Shown below is a listing with pictures; reproduce exactly, and only, the lines between the ones containing "Generate a Blender" and "R = math.radians", inclusive, leaving the pictures out.

DATA PROVIDED:
▽

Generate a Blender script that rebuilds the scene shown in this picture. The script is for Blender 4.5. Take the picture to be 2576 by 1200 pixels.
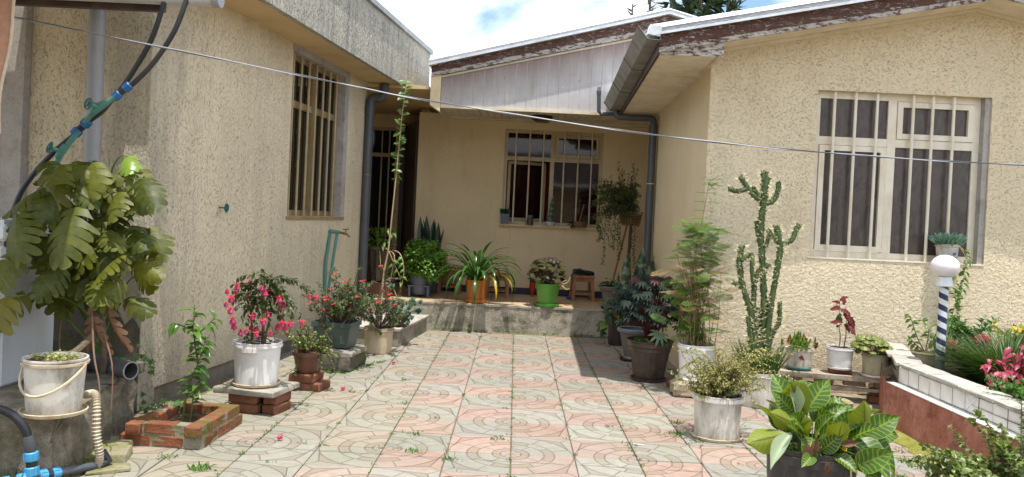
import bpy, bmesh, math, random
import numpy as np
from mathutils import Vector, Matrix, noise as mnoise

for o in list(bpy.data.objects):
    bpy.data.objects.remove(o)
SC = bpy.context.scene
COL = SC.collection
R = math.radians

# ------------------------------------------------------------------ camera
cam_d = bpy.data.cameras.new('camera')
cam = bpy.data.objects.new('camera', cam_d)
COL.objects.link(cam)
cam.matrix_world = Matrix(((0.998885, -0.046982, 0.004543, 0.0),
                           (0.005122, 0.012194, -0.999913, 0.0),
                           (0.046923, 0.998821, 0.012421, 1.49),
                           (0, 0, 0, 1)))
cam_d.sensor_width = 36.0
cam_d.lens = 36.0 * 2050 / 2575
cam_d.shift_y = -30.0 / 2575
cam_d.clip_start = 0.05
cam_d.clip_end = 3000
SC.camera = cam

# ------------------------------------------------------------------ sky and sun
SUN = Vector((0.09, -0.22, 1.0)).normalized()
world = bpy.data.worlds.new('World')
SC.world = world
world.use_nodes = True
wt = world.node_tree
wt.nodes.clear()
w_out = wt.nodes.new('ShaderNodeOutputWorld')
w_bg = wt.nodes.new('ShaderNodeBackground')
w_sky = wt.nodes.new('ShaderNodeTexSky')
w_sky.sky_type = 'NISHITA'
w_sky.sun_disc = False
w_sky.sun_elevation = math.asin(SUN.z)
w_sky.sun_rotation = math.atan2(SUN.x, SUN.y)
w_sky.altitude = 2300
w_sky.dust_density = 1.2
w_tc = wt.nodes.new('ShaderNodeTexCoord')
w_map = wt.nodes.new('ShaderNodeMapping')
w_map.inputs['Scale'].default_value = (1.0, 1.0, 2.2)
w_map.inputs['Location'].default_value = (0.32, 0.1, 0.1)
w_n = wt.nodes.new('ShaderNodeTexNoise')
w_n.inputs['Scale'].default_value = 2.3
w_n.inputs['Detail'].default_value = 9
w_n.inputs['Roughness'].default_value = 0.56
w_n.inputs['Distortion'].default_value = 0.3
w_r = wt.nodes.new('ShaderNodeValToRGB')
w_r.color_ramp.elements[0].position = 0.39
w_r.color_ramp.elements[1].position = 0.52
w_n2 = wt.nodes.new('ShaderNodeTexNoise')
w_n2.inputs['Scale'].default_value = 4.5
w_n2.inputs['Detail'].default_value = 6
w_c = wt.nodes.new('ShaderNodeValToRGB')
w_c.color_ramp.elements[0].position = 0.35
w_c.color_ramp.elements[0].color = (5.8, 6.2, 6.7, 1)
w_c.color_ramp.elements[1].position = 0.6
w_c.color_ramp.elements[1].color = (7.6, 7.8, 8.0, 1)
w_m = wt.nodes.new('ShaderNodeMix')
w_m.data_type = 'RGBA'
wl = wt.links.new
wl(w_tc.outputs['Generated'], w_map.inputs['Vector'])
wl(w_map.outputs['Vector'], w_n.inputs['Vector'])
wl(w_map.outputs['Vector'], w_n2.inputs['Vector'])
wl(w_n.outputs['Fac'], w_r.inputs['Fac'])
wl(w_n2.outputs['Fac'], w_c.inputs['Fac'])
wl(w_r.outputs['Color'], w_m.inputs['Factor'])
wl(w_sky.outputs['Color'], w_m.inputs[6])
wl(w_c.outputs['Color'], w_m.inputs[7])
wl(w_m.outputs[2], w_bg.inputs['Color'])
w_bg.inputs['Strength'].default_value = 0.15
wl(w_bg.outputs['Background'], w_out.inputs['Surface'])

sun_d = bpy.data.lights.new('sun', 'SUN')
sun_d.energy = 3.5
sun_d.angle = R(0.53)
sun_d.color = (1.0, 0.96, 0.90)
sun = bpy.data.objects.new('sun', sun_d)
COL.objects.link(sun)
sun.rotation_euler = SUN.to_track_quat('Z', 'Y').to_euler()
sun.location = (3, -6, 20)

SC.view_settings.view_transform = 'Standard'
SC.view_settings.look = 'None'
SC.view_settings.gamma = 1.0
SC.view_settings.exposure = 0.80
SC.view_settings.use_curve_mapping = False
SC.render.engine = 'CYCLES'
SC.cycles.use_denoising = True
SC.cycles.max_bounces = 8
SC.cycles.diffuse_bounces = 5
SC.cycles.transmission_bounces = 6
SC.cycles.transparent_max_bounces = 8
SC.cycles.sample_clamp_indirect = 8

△
▽

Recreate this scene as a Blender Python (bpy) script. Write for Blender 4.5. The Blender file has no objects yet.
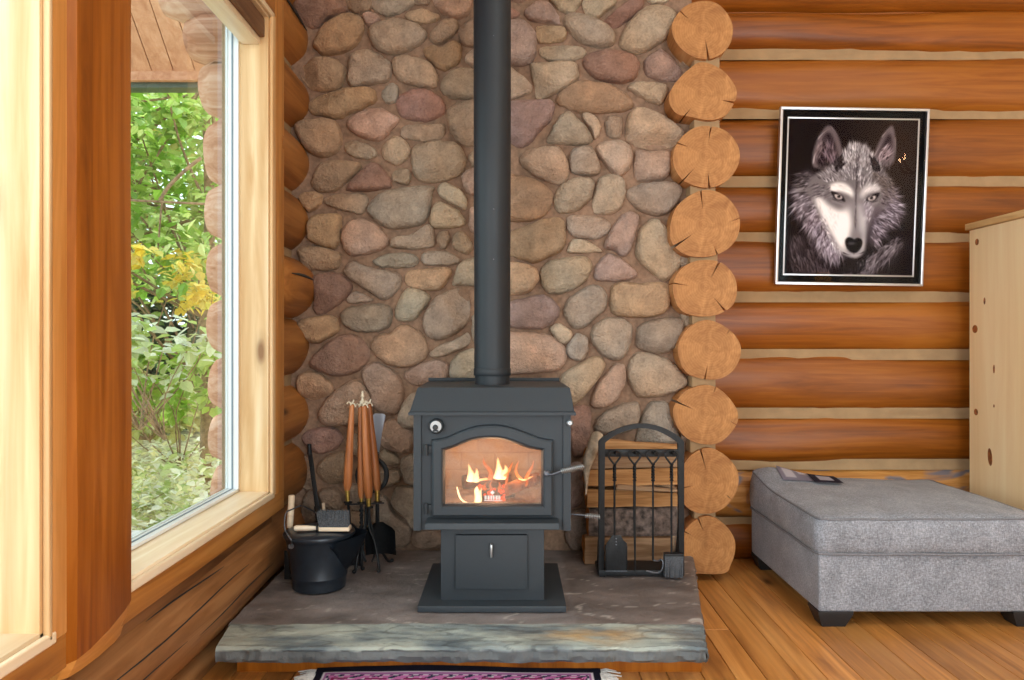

△

RIGHT ANSWER:
Generate a Blender script that rebuilds the scene shown in this picture. The script is for Blender 4.5. Take the picture to be 2576 by 1200 pixels.
import bpy, bmesh, math, random
import numpy as np
from mathutils import Vector, Matrix, noise as mnoise

for o in list(bpy.data.objects):
    bpy.data.objects.remove(o)
SC = bpy.context.scene
COL = SC.collection
R = math.radians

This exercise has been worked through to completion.